I knew from the start I did want it to go online, so I am happy with that outcome. I cannot say if I like how it looks because I did write this before it was put up there. I have faith in Claire and Creative Dundee to give justice to all our pieces of work. Like they did with our presentation. Press Change was invited to The Steeple to discuss our project in a room full of change-makers. We did not have long to prepare for our presentation, so Claire offered to make our PowerPoint slides. I thought they turned out great. Very professional. It started making me nervous when I was shown them on the day. I was going up on stage to talk about a project I chose on a whim and ran with. I started having doubts about if my project was good enough. I couldn't tell what someone could get out of it, and I couldn't tell what difference this could make, but then I remembered that not everything you make needs to have a grand purpose.

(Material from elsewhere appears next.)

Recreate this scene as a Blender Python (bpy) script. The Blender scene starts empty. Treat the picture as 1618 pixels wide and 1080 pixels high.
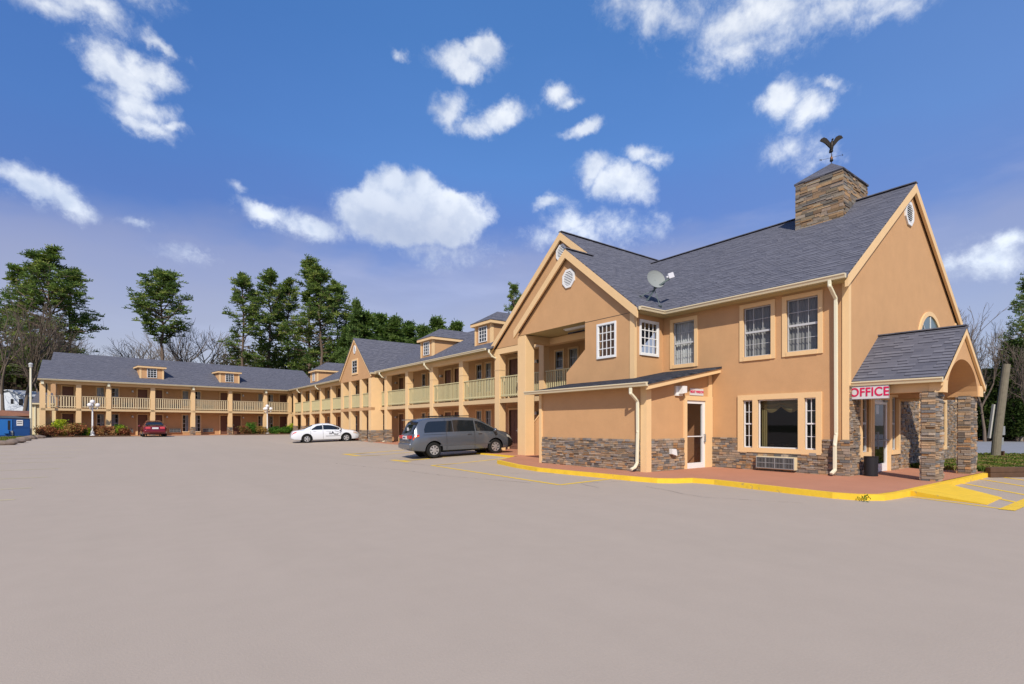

This did help a little, but when you're five minutes into a word vomit presentation, all functioning thoughts stop, and empressement sets in. I remember ending my section with, "Sorry I'm fumbling. You probably don't care. People are great, art is great, " then handing it to the next young person to speak. I enjoyed the chance to be a part of that meeting. It was fun, and I got to go home with lots of flowers because of it.

Final message

I want to thank everyone who participated in my project as an interviewee: Emily, Travois, Jane, Karen, Barry, Willam, Alys, Sarah, David, Katie, Lewis, Marie, Rosalie, Christine, Cara, and Ben. I want to give extra thanks to Ben for not only allowing me to interview him but for being there for me throughout this project. I want to thank Gemma for being my editor. I want to thank Avery for giving me the resources and advice on my poster which I was a little self-conscious of. I want to thank Lisa for being my life-saver. I want to thank Claire for allowing me to join this project. I want to thank all the other folks I worked with during this. It was a joy. I also want to thank whoever got to the end of this. Thanks for giving it a chance, and I hope you enjoyed reading.